> Required task
Give a verbatim quotation of every record.
========================================================================
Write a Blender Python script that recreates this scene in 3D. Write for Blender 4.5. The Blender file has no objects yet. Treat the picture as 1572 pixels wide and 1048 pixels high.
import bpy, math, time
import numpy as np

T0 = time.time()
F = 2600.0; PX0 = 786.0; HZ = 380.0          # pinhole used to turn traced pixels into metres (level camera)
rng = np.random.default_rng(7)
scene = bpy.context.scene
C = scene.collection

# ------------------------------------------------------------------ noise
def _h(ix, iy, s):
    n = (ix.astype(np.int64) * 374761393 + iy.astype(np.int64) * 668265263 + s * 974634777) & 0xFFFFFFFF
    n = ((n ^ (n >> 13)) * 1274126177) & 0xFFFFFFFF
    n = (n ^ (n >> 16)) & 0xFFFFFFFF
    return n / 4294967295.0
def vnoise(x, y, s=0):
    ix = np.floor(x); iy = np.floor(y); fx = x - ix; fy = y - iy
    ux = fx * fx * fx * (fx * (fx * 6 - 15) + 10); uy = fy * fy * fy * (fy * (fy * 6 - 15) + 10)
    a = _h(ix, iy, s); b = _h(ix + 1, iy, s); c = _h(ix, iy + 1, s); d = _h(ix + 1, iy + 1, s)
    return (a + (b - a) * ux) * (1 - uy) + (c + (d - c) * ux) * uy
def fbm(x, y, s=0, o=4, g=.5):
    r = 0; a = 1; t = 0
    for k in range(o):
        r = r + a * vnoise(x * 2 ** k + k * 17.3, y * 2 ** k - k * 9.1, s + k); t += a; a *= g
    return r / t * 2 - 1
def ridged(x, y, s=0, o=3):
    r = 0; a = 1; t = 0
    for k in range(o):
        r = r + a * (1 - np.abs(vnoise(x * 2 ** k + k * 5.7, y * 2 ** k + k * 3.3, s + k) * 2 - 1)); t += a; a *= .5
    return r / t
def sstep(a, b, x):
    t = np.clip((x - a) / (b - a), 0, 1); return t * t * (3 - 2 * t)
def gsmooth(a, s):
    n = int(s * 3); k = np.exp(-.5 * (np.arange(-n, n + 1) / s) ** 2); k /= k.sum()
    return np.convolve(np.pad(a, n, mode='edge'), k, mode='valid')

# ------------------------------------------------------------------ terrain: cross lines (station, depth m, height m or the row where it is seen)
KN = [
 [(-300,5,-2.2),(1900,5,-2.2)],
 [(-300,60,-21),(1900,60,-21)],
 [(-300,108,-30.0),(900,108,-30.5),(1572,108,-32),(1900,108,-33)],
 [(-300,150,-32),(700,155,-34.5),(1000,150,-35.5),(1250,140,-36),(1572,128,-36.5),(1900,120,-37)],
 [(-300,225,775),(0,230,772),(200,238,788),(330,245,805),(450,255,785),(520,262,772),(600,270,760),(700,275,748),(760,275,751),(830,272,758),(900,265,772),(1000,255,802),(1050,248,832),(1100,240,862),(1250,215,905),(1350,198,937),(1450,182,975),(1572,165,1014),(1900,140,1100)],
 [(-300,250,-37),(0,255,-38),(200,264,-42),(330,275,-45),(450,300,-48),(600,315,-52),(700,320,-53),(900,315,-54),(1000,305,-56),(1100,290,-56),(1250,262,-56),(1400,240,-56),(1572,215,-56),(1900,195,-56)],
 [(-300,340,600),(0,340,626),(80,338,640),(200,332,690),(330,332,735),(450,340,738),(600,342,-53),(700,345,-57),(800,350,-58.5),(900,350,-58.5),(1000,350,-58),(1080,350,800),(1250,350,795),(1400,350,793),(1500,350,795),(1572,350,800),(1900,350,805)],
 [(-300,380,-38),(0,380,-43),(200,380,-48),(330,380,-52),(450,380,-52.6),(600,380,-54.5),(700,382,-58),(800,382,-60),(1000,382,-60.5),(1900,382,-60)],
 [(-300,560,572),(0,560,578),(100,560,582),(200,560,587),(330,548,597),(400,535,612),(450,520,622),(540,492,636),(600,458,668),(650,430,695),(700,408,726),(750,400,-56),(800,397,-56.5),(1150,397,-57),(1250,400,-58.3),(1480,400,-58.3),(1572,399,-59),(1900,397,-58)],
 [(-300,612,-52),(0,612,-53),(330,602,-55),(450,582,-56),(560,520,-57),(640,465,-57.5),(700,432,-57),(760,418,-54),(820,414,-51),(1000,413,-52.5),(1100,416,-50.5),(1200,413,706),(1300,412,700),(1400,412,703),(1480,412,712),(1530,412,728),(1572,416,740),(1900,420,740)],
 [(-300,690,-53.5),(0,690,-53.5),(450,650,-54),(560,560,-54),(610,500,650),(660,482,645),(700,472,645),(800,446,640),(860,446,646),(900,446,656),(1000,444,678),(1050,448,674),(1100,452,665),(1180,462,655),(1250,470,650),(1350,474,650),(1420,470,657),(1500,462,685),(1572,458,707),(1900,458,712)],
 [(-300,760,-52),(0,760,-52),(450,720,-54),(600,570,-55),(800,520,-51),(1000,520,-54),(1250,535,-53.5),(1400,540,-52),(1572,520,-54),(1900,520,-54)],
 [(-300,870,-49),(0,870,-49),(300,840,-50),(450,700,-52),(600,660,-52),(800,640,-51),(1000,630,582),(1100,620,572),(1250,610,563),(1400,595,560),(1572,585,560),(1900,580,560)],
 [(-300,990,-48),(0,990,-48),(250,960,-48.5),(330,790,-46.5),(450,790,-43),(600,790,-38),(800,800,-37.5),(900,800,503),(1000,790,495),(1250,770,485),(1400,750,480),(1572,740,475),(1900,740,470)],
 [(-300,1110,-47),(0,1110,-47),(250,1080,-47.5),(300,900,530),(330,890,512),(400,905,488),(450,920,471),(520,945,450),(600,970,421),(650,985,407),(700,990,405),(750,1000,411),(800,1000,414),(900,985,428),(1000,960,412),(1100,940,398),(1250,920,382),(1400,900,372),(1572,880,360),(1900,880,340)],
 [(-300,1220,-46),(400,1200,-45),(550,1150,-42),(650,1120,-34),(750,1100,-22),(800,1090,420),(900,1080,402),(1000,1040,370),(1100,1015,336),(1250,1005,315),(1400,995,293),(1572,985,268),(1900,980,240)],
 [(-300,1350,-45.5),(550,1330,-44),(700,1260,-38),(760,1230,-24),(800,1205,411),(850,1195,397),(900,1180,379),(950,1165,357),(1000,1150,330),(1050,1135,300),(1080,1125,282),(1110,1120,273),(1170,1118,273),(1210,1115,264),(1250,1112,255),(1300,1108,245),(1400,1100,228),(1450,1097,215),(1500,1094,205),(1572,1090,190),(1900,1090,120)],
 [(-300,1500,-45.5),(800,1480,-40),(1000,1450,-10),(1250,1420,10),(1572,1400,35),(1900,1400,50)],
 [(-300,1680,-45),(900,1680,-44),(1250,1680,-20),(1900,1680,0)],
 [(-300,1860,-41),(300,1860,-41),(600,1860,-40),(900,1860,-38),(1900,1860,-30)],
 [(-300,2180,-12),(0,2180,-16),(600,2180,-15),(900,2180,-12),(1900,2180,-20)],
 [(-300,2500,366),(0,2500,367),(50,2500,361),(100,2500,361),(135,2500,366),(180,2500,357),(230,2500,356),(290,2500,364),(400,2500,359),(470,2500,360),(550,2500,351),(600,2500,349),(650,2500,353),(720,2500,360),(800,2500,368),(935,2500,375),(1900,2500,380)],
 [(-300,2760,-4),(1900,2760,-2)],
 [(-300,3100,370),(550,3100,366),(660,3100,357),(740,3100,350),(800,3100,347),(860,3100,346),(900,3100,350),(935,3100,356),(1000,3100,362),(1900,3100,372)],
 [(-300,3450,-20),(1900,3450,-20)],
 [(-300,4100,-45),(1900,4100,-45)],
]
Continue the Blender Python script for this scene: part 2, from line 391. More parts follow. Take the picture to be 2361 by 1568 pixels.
========================================================================
> Written response
Write a Blender Python script that recreates this scene in 3D. Write for Blender 4.5. The Blender file has no objects yet. Treat the picture as 1572 pixels wide and 1048 pixels high.
import bpy, math, time
import numpy as np

T0 = time.time()
F = 2600.0; PX0 = 786.0; HZ = 380.0          # pinhole used to turn traced pixels into metres (level camera)
rng = np.random.default_rng(7)
scene = bpy.context.scene
C = scene.collection

# ------------------------------------------------------------------ noise
def _h(ix, iy, s):
    n = (ix.astype(np.int64) * 374761393 + iy.astype(np.int64) * 668265263 + s * 974634777) & 0xFFFFFFFF
    n = ((n ^ (n >> 13)) * 1274126177) & 0xFFFFFFFF
    n = (n ^ (n >> 16)) & 0xFFFFFFFF
    return n / 4294967295.0
def vnoise(x, y, s=0):
    ix = np.floor(x); iy = np.floor(y); fx = x - ix; fy = y - iy
    ux = fx * fx * fx * (fx * (fx * 6 - 15) + 10); uy = fy * fy * fy * (fy * (fy * 6 - 15) + 10)
    a = _h(ix, iy, s); b = _h(ix + 1, iy, s); c = _h(ix, iy + 1, s); d = _h(ix + 1, iy + 1, s)
    return (a + (b - a) * ux) * (1 - uy) + (c + (d - c) * ux) * uy
def fbm(x, y, s=0, o=4, g=.5):
    r = 0; a = 1; t = 0
    for k in range(o):
        r = r + a * vnoise(x * 2 ** k + k * 17.3, y * 2 ** k - k * 9.1, s + k); t += a; a *= g
    return r / t * 2 - 1
def ridged(x, y, s=0, o=3):
    r = 0; a = 1; t = 0
    for k in range(o):
        r = r + a * (1 - np.abs(vnoise(x * 2 ** k + k * 5.7, y * 2 ** k + k * 3.3, s + k) * 2 - 1)); t += a; a *= .5
    return r / t
def sstep(a, b, x):
    t = np.clip((x - a) / (b - a), 0, 1); return t * t * (3 - 2 * t)
def gsmooth(a, s):
    n = int(s * 3); k = np.exp(-.5 * (np.arange(-n, n + 1) / s) ** 2); k /= k.sum()
    return np.convolve(np.pad(a, n, mode='edge'), k, mode='valid')

# ------------------------------------------------------------------ terrain: cross lines (station, depth m, height m or the row where it is seen)
KN = [
 [(-300,5,-2.2),(1900,5,-2.2)],
 [(-300,60,-21),(1900,60,-21)],
 [(-300,108,-30.0),(900,108,-30.5),(1572,108,-32),(1900,108,-33)],
 [(-300,150,-32),(700,155,-34.5),(1000,150,-35.5),(1250,140,-36),(1572,128,-36.5),(1900,120,-37)],
 [(-300,225,775),(0,230,772),(200,238,788),(330,245,805),(450,255,785),(520,262,772),(600,270,760),(700,275,748),(760,275,751),(830,272,758),(900,265,772),(1000,255,802),(1050,248,832),(1100,240,862),(1250,215,905),(1350,198,937),(1450,182,975),(1572,165,1014),(1900,140,1100)],
 [(-300,250,-37),(0,255,-38),(200,264,-42),(330,275,-45),(450,300,-48),(600,315,-52),(700,320,-53),(900,315,-54),(1000,305,-56),(1100,290,-56),(1250,262,-56),(1400,240,-56),(1572,215,-56),(1900,195,-56)],
 [(-300,340,600),(0,340,626),(80,338,640),(200,332,690),(330,332,735),(450,340,738),(600,342,-53),(700,345,-57),(800,350,-58.5),(900,350,-58.5),(1000,350,-58),(1080,350,800),(1250,350,795),(1400,350,793),(1500,350,795),(1572,350,800),(1900,350,805)],
 [(-300,380,-38),(0,380,-43),(200,380,-48),(330,380,-52),(450,380,-52.6),(600,380,-54.5),(700,382,-58),(800,382,-60),(1000,382,-60.5),(1900,382,-60)],
 [(-300,560,572),(0,560,578),(100,560,582),(200,560,587),(330,548,597),(400,535,612),(450,520,622),(540,492,636),(600,458,668),(650,430,695),(700,408,726),(750,400,-56),(800,397,-56.5),(1150,397,-57),(1250,400,-58.3),(1480,400,-58.3),(1572,399,-59),(1900,397,-58)],
 [(-300,612,-52),(0,612,-53),(330,602,-55),(450,582,-56),(560,520,-57),(640,465,-57.5),(700,432,-57),(760,418,-54),(820,414,-51),(1000,413,-52.5),(1100,416,-50.5),(1200,413,706),(1300,412,700),(1400,412,703),(1480,412,712),(1530,412,728),(1572,416,740),(1900,420,740)],
 [(-300,690,-53.5),(0,690,-53.5),(450,650,-54),(560,560,-54),(610,500,650),(660,482,645),(700,472,645),(800,446,640),(860,446,646),(900,446,656),(1000,444,678),(1050,448,674),(1100,452,665),(1180,462,655),(1250,470,650),(1350,474,650),(1420,470,657),(1500,462,685),(1572,458,707),(1900,458,712)],
 [(-300,760,-52),(0,760,-52),(450,720,-54),(600,570,-55),(800,520,-51),(1000,520,-54),(1250,535,-53.5),(1400,540,-52),(1572,520,-54),(1900,520,-54)],
 [(-300,870,-49),(0,870,-49),(300,840,-50),(450,700,-52),(600,660,-52),(800,640,-51),(1000,630,582),(1100,620,572),(1250,610,563),(1400,595,560),(1572,585,560),(1900,580,560)],
 [(-300,990,-48),(0,990,-48),(250,960,-48.5),(330,790,-46.5),(450,790,-43),(600,790,-38),(800,800,-37.5),(900,800,503),(1000,790,495),(1250,770,485),(1400,750,480),(1572,740,475),(1900,740,470)],
 [(-300,1110,-47),(0,1110,-47),(250,1080,-47.5),(300,900,530),(330,890,512),(400,905,488),(450,920,471),(520,945,450),(600,970,421),(650,985,407),(700,990,405),(750,1000,411),(800,1000,414),(900,985,428),(1000,960,412),(1100,940,398),(1250,920,382),(1400,900,372),(1572,880,360),(1900,880,340)],
 [(-300,1220,-46),(400,1200,-45),(550,1150,-42),(650,1120,-34),(750,1100,-22),(800,1090,420),(900,1080,402),(1000,1040,370),(1100,1015,336),(1250,1005,315),(1400,995,293),(1572,985,268),(1900,980,240)],
 [(-300,1350,-45.5),(550,1330,-44),(700,1260,-38),(760,1230,-24),(800,1205,411),(850,1195,397),(900,1180,379),(950,1165,357),(1000,1150,330),(1050,1135,300),(1080,1125,282),(1110,1120,273),(1170,1118,273),(1210,1115,264),(1250,1112,255),(1300,1108,245),(1400,1100,228),(1450,1097,215),(1500,1094,205),(1572,1090,190),(1900,1090,120)],
 [(-300,1500,-45.5),(800,1480,-40),(1000,1450,-10),(1250,1420,10),(1572,1400,35),(1900,1400,50)],
 [(-300,1680,-45),(900,1680,-44),(1250,1680,-20),(1900,1680,0)],
 [(-300,1860,-41),(300,1860,-41),(600,1860,-40),(900,1860,-38),(1900,1860,-30)],
 [(-300,2180,-12),(0,2180,-16),(600,2180,-15),(900,2180,-12),(1900,2180,-20)],
 [(-300,2500,366),(0,2500,367),(50,2500,361),(100,2500,361),(135,2500,366),(180,2500,357),(230,2500,356),(290,2500,364),(400,2500,359),(470,2500,360),(550,2500,351),(600,2500,349),(650,2500,353),(720,2500,360),(800,2500,368),(935,2500,375),(1900,2500,380)],
 [(-300,2760,-4),(1900,2760,-2)],
 [(-300,3100,370),(550,3100,366),(660,3100,357),(740,3100,350),(800,3100,347),(860,3100,346),(900,3100,350),(935,3100,356),(1000,3100,362),(1900,3100,372)],
 [(-300,3450,-20),(1900,3450,-20)],
 [(-300,4100,-45),(1900,4100,-45)],
]
Continue the Blender Python script for this scene: part 2, from line 391. More parts follow. Take the picture to be 2361 by 1568 pixels.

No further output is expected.